One family that lives next to me is especially great, they have two children who are a riot and the mother has cooked me dinner and offered to teach me how to cook Chinese food, since I have no fathom.  Seeing as most everything I eat here only exists in China and I have never seen it before in my life.  The daughter will be one of my students in fifth grade and the boy is at the middle school next door.  One of the best nights here so far, I helped the kids with their English homework and taught them how to moonwalk like Michael Jackson, whom everyone in this country is obsessed with.
Of course, it’s extremely stressful here too.  Everything is so different, from how you eat meals to how you address people, the language, the shopping system, the expectations, the attitudes.  It’s like entirely relearning what your idea of normalcy is.  So much so that I got excited when I identified a carrot in the soup yesterday, simply because I actually knew what it was.  It’s so difficult to explain, you really have to experience it to know it.  I’ve been calling it “Twilight Zone: Hawaii” because it looks like a tropical vacation, but it feels like you woke up in the twilight zone with no idea what was happening and no way to ask.  I think it will all change in a couple months when I’ve settled in a little bit, but it’s really just been unreal so far. 

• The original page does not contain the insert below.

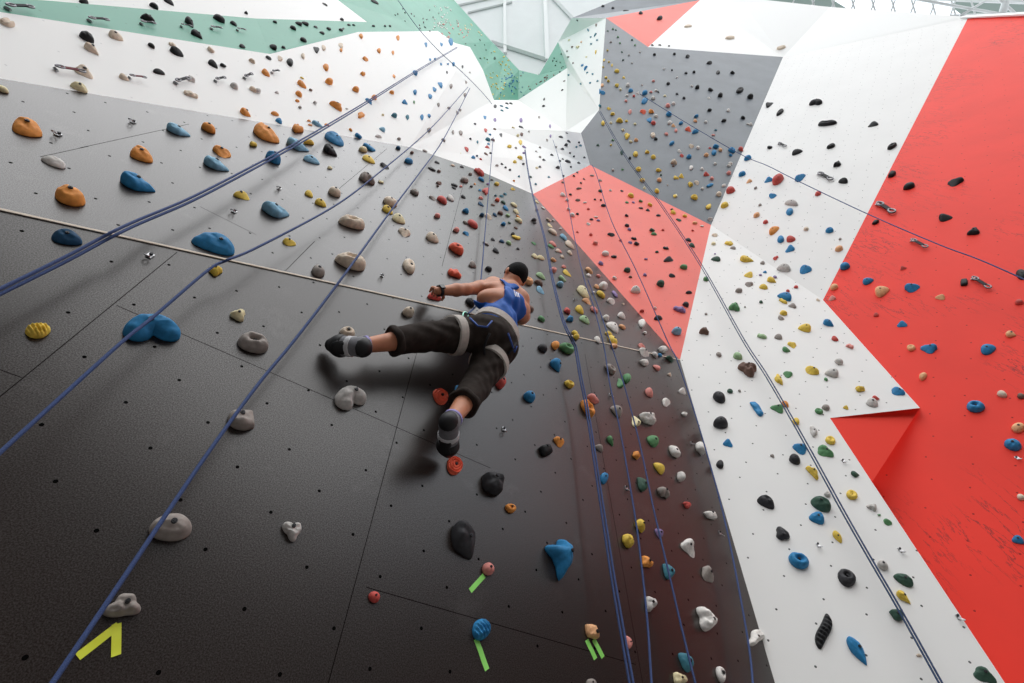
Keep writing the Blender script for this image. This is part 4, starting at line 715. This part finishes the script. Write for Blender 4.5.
def hold_geo(kind, L, Wd, H, rnd, big):
    """one hold: X along its length, Y across, Z out of the wall"""
    nA, nR = (64 if kind in ('boot', 'shell') else 44, 34 if kind == 'disc' else 26 if kind in ('boot', 'shell') else 13) if big else (18, 6)
    ph = [rnd.uniform(0, 6.28) for _ in range(6)]; amp = rnd.uniform(.03, .07)
    def out(a):
        c, s = math.cos(a), math.sin(a); k = 1 + amp * math.sin(2 * a + ph[0]) + amp * .7 * math.sin(3 * a + ph[1])
        if kind == 'drop': k *= 1; return c * k * (1 if c > 0 else 1), s * k * (.98 - .62 * max(0, c) ** 1.0 if c > 0 else 1.0)
        if kind == 'wedge': k *= 1 + .16 * math.cos(3 * a + ph[2])
        if kind == 'lobes': k *= 1 + .22 * math.cos(3 * a + ph[2]) + .06 * math.cos(5 * a + ph[3])
        if kind == 'whale':
            w_ = lambda c0, wd: math.exp(-(((a - c0 + math.pi) % (2 * math.pi) - math.pi) / wd) ** 2)
            k = .56 + .52 * w_(0, .30) + .62 * w_(4.55, .30) + .36 * w_(3.25, .26) + .2 * w_(1.4, .6)
        if kind in ('block', 'slab'):
            m = max(abs(c), abs(s)); k *= .80 / m ** .72 if kind == 'block' else .88 / m ** .55
        if kind == 'arch': k *= 1 - .78 * math.exp(-((a - 4.95) / .44) ** 2)
        if kind == 'boot': return c * k, s * k * (.92 + .25 * c * c)
        return c * k, s * k
    e1, e2 = dict(block=(.45, .8), slab=(.5, .8), disc=(.55, .8), crimp=(.8, .9), ring=(.6, .9), wedge=(.75, 1.0)).get(kind, (.72, .95))
    V, F = [], []
    for j in range(nR):
        t = j / nR * math.pi / 2; rr = math.cos(t) ** e1; zz = math.sin(t) ** e2
        for i in range(nA):
            a = 2 * math.pi * i / nA; x, y = out(a); x *= rr; y *= rr; z = zz
            V.append([x, y, z])
    V.append([0, 0, 1.0])
    for v in V:
        x, y, z = v
        if kind in ('bean', 'crimp'): y2 = y + .22 * (.5 - x * x) * (1 if kind == 'bean' else .5); z *= .72 + .28 * y + (.18 * (1 - x * x)); y = y2 + .22 * z; 
        elif kind == 'wedge': z *= .55 + .5 * y; y += .15 * z
        elif kind == 'drop': z *= .85 - .45 * x; x -= .12 * z
        elif kind == 'pocket': z -= .85 * math.exp(-(((x + .08) / .30) ** 2 + ((y - .06) / .26) ** 2)) * min(1, z * 1.6)
        elif kind == 'ring': z -= .80 * math.exp(-((x / .36) ** 2 + ((y - .05) / .36) ** 2)) * min(1, z * 1.6)
        elif kind == 'shell': z *= 1 + .14 * math.sin(x * 19); 
        elif kind == 'disc': q = math.hypot(x, y); z = z * .8 + .17 * math.sin(q * 23) * min(1, z * 3) - .28 * math.exp(-(q / .16) ** 2)
        elif kind == 'arch': z *= 1.0 - .55 * math.exp(-((x / .35) ** 2)) * (y < .15) * min(1, (.15 - y) * 2); y += .1 * z
        elif kind == 'boot': y += .45 * x * x * x - .35 * x * (1 - x * x) * .6; z *= 1 + .2 * math.sin(x * 26)
        elif kind == 'whale': z *= 1.15 - .55 * min(1, math.hypot(x, y))
        elif kind == 'slab': z *= .75 + .25 * math.sin(x * 7 + ph[4]) * .6
        elif kind == 'block': z *= .86 + .14 * y + .1 * x
        else: x -= .04 * z; y += .14 * z
        if big or kind == 'lobes':
            nz = noise.noise(Vector((x * 2.3 + ph[4], y * 2.3 + ph[5], z * 2))) ; z *= 1 + .16 * nz * (2.0 if kind == 'lobes' else 1)
            z += .03 * noise.noise(Vector((x * 7 + ph[5], y * 7, z * 7 + ph[3]))) * min(1, z * 4)
        v[0], v[1], v[2] = x * L / 2, y * Wd / 2, max(0, z) * H + .0015
    for j in range(nR - 1):
        for i in range(nA): F.append((j * nA + i, j * nA + (i + 1) % nA, (j + 1) * nA + (i + 1) % nA, (j + 1) * nA + i))
    top = len(V) - 1
    for i in range(nA): F.append(((nR - 1) * nA + i, (nR - 1) * nA + (i + 1) % nA, top))
    F.append(tuple(reversed(range(nA))))
    return V, F
PAN = dict(A='lower dark wall', B='upper dark wall', C='upper white wall', S='high white corner', D='far white wall', E='green stripe', F='topmost white stripe', G='white column', H='grey side panel', I='slate grey panel', J='top grey panel', K='top coral panel', L='white overhang', P='coral panel', M='right white wall', Q='upper right white wall', N='red wall', O='red recess', R='ceiling')
holds = []
for ln_ in HOLDS.strip().splitlines():
    for tok in ln_.split('|'):
        f = tok.split(); u, v, l, m, a = map(float, f[:5]); col = f[5]
        if m > l: l, m, a = m, l, a + 90
        holds.append(dict(u=u, v=v, l=l, m=m, a=a, c=col, k=f[6] if len(f) > 6 else None))
R_ = random.Random(11)
for h in holds:
    if h['k'] is None:
        q = h['l'] / h['m']
        h['k'] = R_.choice(('crimp', 'bean', 'slab') if q > 1.75 else ('bean', 'drop', 'wedge', 'dome') if q > 1.2 else ('dome', 'dome', 'wedge', 'pocket', 'lobes'))
    hu, hv = min(max(h['u'], 1), 1023), min(max(h['v'], 1), 682)
    H_ = hit(h['u'], h['v'])
    h['pid'] = H_[2]['pid'] if H_ else None
holds = [h for h in holds if h['pid'] in PAN and h['pid'] != 'R']
def place(h):
    """wall point, axes and true size of a hold"""
    p, n, F = hit(h['u'], h['v'])
    def on(u, v):
        r = ray(u, v); return EYE + r * ((p - EYE).dot(n) / r.dot(n))
    a = math.radians(h['a']); c, s = math.cos(a), math.sin(a)
    ex = on(h['u'] + c * h['l'] / 2, h['v'] + s * h['l'] / 2) - on(h['u'] - c * h['l'] / 2, h['v'] - s * h['l'] / 2)
    ey = on(h['u'] + s * h['m'] / 2, h['v'] - c * h['m'] / 2) - on(h['u'] - s * h['m'] / 2, h['v'] + c * h['m'] / 2)
    X = ex.normalized(); Y = n.cross(X)
    if h['m'] / h['l'] > .8 and ey.length > ex.length: pass
    L_ = ex.length; W_ = abs(ey.dot(Y))
    if Y.dot(ey) < 0: X = -X; Y = -Y
    W_ = min(W_, L_ * 1.6); H_ = min(min(L_, W_) * dict(dome=.52, block=.5, disc=.28, crimp=.45, slab=.4, ring=.42, lobes=.5, wedge=.5).get(h['k'], .45), .16)
    # what stands out of the wall is seen as well: height and footprint share the seen length and width
    q0, q1 = pix(p), pix(p + n * .05); du, dv = (q1[0] - q0[0]) / .05, (q1[1] - q0[1]) / .05
    em, el = abs(du * s - dv * c), abs(du * c + dv * s)
    if em > 0: H_ = min(H_, .62 * h['m'] / em)
    W_ *= max(.42, 1 - .62 * em * H_ / h['m']); L_ *= max(.6, 1 - .5 * el * H_ / h['l'])
    k_ = .36; r = ray(h['u'], h['v'])
    base = EYE + r * (((p - EYE).dot(n) + H_ * k_) / r.dot(n)) - n * H_ * k_
    return base, X, Y, n, L_ * .97, W_, H_
for h in holds: h['area'] = h['l'] * h['m'] * (1.0 if 0 <= h['u'] < 1024 and 0 <= h['v'] < 683 else .5)
order = sorted(holds, key=lambda h: -h['area'])
single, rest = order[:300], order[300:]
# ---- a label for every hold that points to it alone
def size_word(h): return 'big' if h['l'] > 24 else 'small' if h['l'] < 8 else ''
def desc(h): return ' '.join(x for x in (size_word(h), HCOL[h['c']][0], KW[h['k']], 'hold') if x)
SPECIAL = {(435, 296.5): "red hold gripped by the climber's left hand", (455, 465): "grooved vermilion disc under the climber's standing foot", (441, 396): "grooved vermilion disc beside the climber's lower leg", (457.5, 389): "small blue hold half hidden behind the climber's shin",
           (348, 332): "beige round hold just above the climber's stretched-out shoe", (500.5, 381.5): "red rounded hold beside the climber's thigh", (482, 629): 'blue ribbed hold with a long green tape strip below it', (488.5, 569): 'pink rounded hold with one short green tape strip below it',
           (592, 631): 'peach block hold with two parallel green tape strips below it', (124, 606): 'grey knobbly hold above two crossing yellow tape strips', (172, 527): 'big grey rounded hold crossed by a blue rope, above the knobbly one', (563, 556): 'blue whale-tailed hold low on the dark wall',
           (824, 630.5): 'black ribbed boot-shaped hold low on the white wall', (858, 650.5): 'long blue teardrop hold beside the black ribbed boot-shaped one', (216, 270.5): 'yellow knobbly hold touched by a blue rope just under the pale strip', (757, 637): 'white knobbly hold on the corner edge where dark and white walls meet'}
ordn = ['', 'second ', 'third ', 'fourth ', 'fifth ', 'sixth ', 'seventh ', 'eighth ', 'ninth ', 'tenth ', 'eleventh ', 'twelfth ', 'thirteenth ', 'fourteenth ', 'fifteenth ', 'sixteenth ', 'seventeenth ', 'eighteenth ', 'nineteenth ', 'twentieth ']
def nearby(h):
    best = None
    for g in order:
        if g is h or g['c'] == h['c'] or g['area'] < .5 * h['area']: continue
        d = math.hypot(g['u'] - h['u'], g['v'] - h['v'])
        if best is None or d < best[0]: best = (d, g)
    g = best[1]; dx, dy = h['u'] - g['u'], h['v'] - g['v']
    rel = ('just right of' if dx > 0 else 'just left of') if abs(dx) > abs(dy) else ('just below' if dy > 0 else 'just above')
    return '%s a %s %s one' % (rel, HCOL[g['c']][0], KW[g['k']])
from collections import Counter
base_d = Counter((desc(h), h['pid']) for h in order)
rel_d = Counter((desc(h), h['pid'], nearby(h)) for h in order)
taken = set()
def label(h):
    key = (h['u'], h['v'])
    if key in SPECIAL: return SPECIAL[key]
    d = desc(h); w = PAN[h['pid']]
    if base_d[(d, h['pid'])] == 1 and h['l'] > 7: return '%s on the %s' % (d, w)
    same = [g for g in order if g['c'] == h['c'] and g['pid'] == h['pid']]
    cn = HCOL[h['c']][0]
    if len(same) > 2:
        for kf, nm in ((lambda g: g['u'], 'leftmost'), (lambda g: -g['u'], 'rightmost'), (lambda g: g['v'], 'highest'), (lambda g: -g['v'], 'lowest')):
            if min(same, key=kf) is h: return '%s on the %s, %s of its %s holds' % (d, w, nm, cn)
    if rel_d[(d, h['pid'], nearby(h))] == 1: return '%s on the %s, %s' % (d, w, nearby(h))
    i = sorted(same, key=lambda g: g['v']).index(h); j = sorted(same, key=lambda g: -g['v']).index(h)
    return '%s on the %s, %s%s of its %s holds' % (d, w, ordn[min(i, j, 19)], 'highest' if i <= j else 'lowest', cn)
for h in single:
    b, X, Y, n, L_, W_, H_ = place(h); big = h['l'] > 15
    V, F = hold_geo(h['k'], L_, W_, H_, R_, big)
    o = mesh_from('climbing_hold', V, F, HMAT[h['c']], None, True)
    mw = Matrix((X, Y, n)).transposed().to_4x4(); mw.translation = b; o.matrix_world = mw
    h['o'] = o
    lb = label(h)
    if lb in taken: lb = lb + ', ' + nearby(h).replace('just ', '')
    if len(lb.split()) > 16: lb = lb.replace('just ', '')
    if len(lb.split()) > 16: lb = lb.replace('small ', '', 1).replace('big ', '', 1)
    if len(lb.split()) > 16 and lb.endswith(' one'): lb = lb.rsplit(' ', 2)[0] + ' one'
    taken.add(lb)
    tag(o, lb, 'climbing hold', 'climbing holds on the ' + PAN[h['pid']])
    if h['l'] >= 11 and h['k'] not in ('slab', 'shell', 'boot', 'crimp'):     # the bolt that fixes it
        tp = max(V, key=lambda v: v[2] - 8 * (abs(v[0]) / L_) ** 2 * H_ - 8 * ((v[1] - .1 * W_) / W_) ** 2 * H_)
        cx, cy = (tp[0], tp[1]) if h['k'] not in ('pocket', 'ring', 'disc') else (.02 * L_, .1 * W_)
        cz = min((v for v in V), key=lambda v: (v[0] - cx) ** 2 + (v[1] - cy) ** 2 - (1e-6 if v[2] > 0 else 0))[2]
        bm = bmesh.new(); r = min(.008, W_ * .10)
        bmesh.ops.create_cone(bm, cap_ends=True, segments=12, radius1=r * 1.25, radius2=r, depth=.006, matrix=Matrix.Translation((cx, cy, cz + .001)))
        bmesh.ops.create_cone(bm, cap_ends=True, segments=6, radius1=r * .5, radius2=r * .45, depth=.004, matrix=Matrix.Translation((cx, cy, cz + .0045)))
        obj_bm('bolt', bm, M_bolt, o)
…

I think the worst part has been all the surprise impromptu speeches.  My school has never had a foreign teacher before so I’m a novelty and therefore keep getting introduced in front of large audiences and being asked to speak.  It’s very awkward because I’m so off guard that I have nothing intelligent to say, and it ends up being “Nice to meet you, your school is so nice, the people here are so nice, I’ve very happy to be here and I can’t wait to teach because the students are very nice.”  Ugh. And I’m very concerned about disgracing myself, my family, my country, my ancestors, etc. because that’s entirely possible here haha.
I start teaching on Monday, and I’m pretty apprehensive.  I was excited, and then another new teacher came and told me her class was insanely rambunctious and excited, which equals impossible to control or get to do what you want.  Maybe luckily, my school is still figuring out the having a foreign teacher situation and I will have the actual class teachers there when I come in for my hour, so they will help control the class.  The downside is, they all have specific things they think I should teach so I’ve had to scrap my lesson plans several times now and start over.  The way that’s going, I’ll have to write a separate lesson plan for every class according to the teachers.  Which is not ideal, but at least they’re giving me guidance.  A lot of guidance.  Some of them are concerned because apparently I’m about the same age as all of their sons.  I will definitely have to prove myself.
Thank you everyone who’s been in contact, I know I’m pretty slow at replying to anything but I promise I’ll be better now that I have a residence and some regularity in my life.  Sounds like it’s mostly good on the homefronts.  I miss you all, and I miss home more and more.  I just can’t believe the life I’m having right now.  I hope that people can come visit me, because I don’t think I’ll ever be able to adequately explain it!
Until next time,
Jenn

1 comment:

  1. Wow, what a whirlwind trip! Sounds like they have you coming and going at the same time. I do hope you can find some time to just soak it all in and make some sense of things! You have been in all of our thoughts, we talk of you often. Keep blogging! Love your narrations!